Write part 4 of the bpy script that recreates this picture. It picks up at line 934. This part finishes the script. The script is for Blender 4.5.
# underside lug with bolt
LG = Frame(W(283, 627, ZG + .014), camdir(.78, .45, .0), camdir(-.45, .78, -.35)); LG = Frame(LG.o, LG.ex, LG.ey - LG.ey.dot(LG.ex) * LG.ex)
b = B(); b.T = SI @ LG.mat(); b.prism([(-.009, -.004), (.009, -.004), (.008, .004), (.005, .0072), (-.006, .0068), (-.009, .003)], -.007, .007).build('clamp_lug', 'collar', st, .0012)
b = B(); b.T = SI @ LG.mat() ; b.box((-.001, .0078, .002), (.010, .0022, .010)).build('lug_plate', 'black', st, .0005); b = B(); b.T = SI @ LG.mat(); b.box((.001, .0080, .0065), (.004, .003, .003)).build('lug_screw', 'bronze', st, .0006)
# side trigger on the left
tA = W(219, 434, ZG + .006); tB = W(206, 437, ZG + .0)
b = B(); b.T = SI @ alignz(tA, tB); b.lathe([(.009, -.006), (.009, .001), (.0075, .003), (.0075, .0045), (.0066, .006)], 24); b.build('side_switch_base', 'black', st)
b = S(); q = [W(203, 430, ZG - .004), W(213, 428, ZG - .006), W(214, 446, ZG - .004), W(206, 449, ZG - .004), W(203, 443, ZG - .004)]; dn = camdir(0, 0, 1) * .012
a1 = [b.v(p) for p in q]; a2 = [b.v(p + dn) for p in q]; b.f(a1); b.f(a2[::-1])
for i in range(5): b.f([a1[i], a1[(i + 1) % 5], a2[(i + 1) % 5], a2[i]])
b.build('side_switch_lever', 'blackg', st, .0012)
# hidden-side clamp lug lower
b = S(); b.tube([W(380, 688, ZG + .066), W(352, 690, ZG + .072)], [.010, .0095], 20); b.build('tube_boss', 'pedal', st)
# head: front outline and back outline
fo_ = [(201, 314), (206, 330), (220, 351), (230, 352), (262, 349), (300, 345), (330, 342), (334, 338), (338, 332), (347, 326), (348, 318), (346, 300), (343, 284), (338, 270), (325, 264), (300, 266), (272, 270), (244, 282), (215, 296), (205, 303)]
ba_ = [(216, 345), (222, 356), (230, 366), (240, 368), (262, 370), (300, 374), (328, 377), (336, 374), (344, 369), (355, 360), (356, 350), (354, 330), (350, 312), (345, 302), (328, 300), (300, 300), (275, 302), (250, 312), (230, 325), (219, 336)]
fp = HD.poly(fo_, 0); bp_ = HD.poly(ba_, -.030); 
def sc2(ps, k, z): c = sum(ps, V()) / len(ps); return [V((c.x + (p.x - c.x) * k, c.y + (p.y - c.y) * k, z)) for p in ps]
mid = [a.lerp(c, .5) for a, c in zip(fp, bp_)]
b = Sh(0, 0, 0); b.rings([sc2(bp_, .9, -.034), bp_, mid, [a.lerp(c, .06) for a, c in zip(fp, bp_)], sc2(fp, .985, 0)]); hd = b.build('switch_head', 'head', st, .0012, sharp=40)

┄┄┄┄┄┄

→ Your task: Reproduce the material above without altering a single character.

→ Solution for this problem:
Write part 4 of the bpy script that recreates this picture. It picks up at line 934. This part finishes the script. The script is for Blender 4.5.
# underside lug with bolt
LG = Frame(W(283, 627, ZG + .014), camdir(.78, .45, .0), camdir(-.45, .78, -.35)); LG = Frame(LG.o, LG.ex, LG.ey - LG.ey.dot(LG.ex) * LG.ex)
b = B(); b.T = SI @ LG.mat(); b.prism([(-.009, -.004), (.009, -.004), (.008, .004), (.005, .0072), (-.006, .0068), (-.009, .003)], -.007, .007).build('clamp_lug', 'collar', st, .0012)
b = B(); b.T = SI @ LG.mat() ; b.box((-.001, .0078, .002), (.010, .0022, .010)).build('lug_plate', 'black', st, .0005); b = B(); b.T = SI @ LG.mat(); b.box((.001, .0080, .0065), (.004, .003, .003)).build('lug_screw', 'bronze', st, .0006)
# side trigger on the left
tA = W(219, 434, ZG + .006); tB = W(206, 437, ZG + .0)
b = B(); b.T = SI @ alignz(tA, tB); b.lathe([(.009, -.006), (.009, .001), (.0075, .003), (.0075, .0045), (.0066, .006)], 24); b.build('side_switch_base', 'black', st)
b = S(); q = [W(203, 430, ZG - .004), W(213, 428, ZG - .006), W(214, 446, ZG - .004), W(206, 449, ZG - .004), W(203, 443, ZG - .004)]; dn = camdir(0, 0, 1) * .012
a1 = [b.v(p) for p in q]; a2 = [b.v(p + dn) for p in q]; b.f(a1); b.f(a2[::-1])
for i in range(5): b.f([a1[i], a1[(i + 1) % 5], a2[(i + 1) % 5], a2[i]])
b.build('side_switch_lever', 'blackg', st, .0012)
# hidden-side clamp lug lower
b = S(); b.tube([W(380, 688, ZG + .066), W(352, 690, ZG + .072)], [.010, .0095], 20); b.build('tube_boss', 'pedal', st)
# head: front outline and back outline
fo_ = [(201, 314), (206, 330), (220, 351), (230, 352), (262, 349), (300, 345), (330, 342), (334, 338), (338, 332), (347, 326), (348, 318), (346, 300), (343, 284), (338, 270), (325, 264), (300, 266), (272, 270), (244, 282), (215, 296), (205, 303)]
ba_ = [(216, 345), (222, 356), (230, 366), (240, 368), (262, 370), (300, 374), (328, 377), (336, 374), (344, 369), (355, 360), (356, 350), (354, 330), (350, 312), (345, 302), (328, 300), (300, 300), (275, 302), (250, 312), (230, 325), (219, 336)]
fp = HD.poly(fo_, 0); bp_ = HD.poly(ba_, -.030); 
def sc2(ps, k, z): c = sum(ps, V()) / len(ps); return [V((c.x + (p.x - c.x) * k, c.y + (p.y - c.y) * k, z)) for p in ps]
mid = [a.lerp(c, .5) for a, c in zip(fp, bp_)]
b = Sh(0, 0, 0); b.rings([sc2(bp_, .9, -.034), bp_, mid, [a.lerp(c, .06) for a, c in zip(fp, bp_)], sc2(fp, .985, 0)]); hd = b.build('switch_head', 'head', st, .0012, sharp=40)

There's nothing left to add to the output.